Beautiful post, Michael. I agree that beauty is so significant and meaningful and a signpost to something mysterious deeply embedded in reality. I love the idea of the problem of good. This comes up at the end of your recent podcast with Tori and Jonathan and is very interesting there too. The first time I encountered that idea was in Philip Goof's book "Why?" He goes through a bunch of possibilities for how God could be, and he brings up the idea of an all powerful, all knowing, all bad God and says, but what about the problem of good? I laughed out loud when I read that. You have such a beautiful spirit that comes though in your writing and in the podcast.
I love that picture you shared. I grew up 100 miles north of there and think of southern Alberta often.
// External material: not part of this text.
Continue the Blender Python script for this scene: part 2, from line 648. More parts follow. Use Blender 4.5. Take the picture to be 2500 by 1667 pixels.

"Because perhaps evil is recognizable precisely because we already carry some deep intuitive awareness of goodness." This reminds me of the oft used phrase, we don't what this is unless we know what it isn't. Classic dualism is where we are born into and then spend our lives attempting to bring them back into relation. The creative lure of the divine recognizes the reality of evil but through uncontrolling love reminds us that goodness is where we want to go.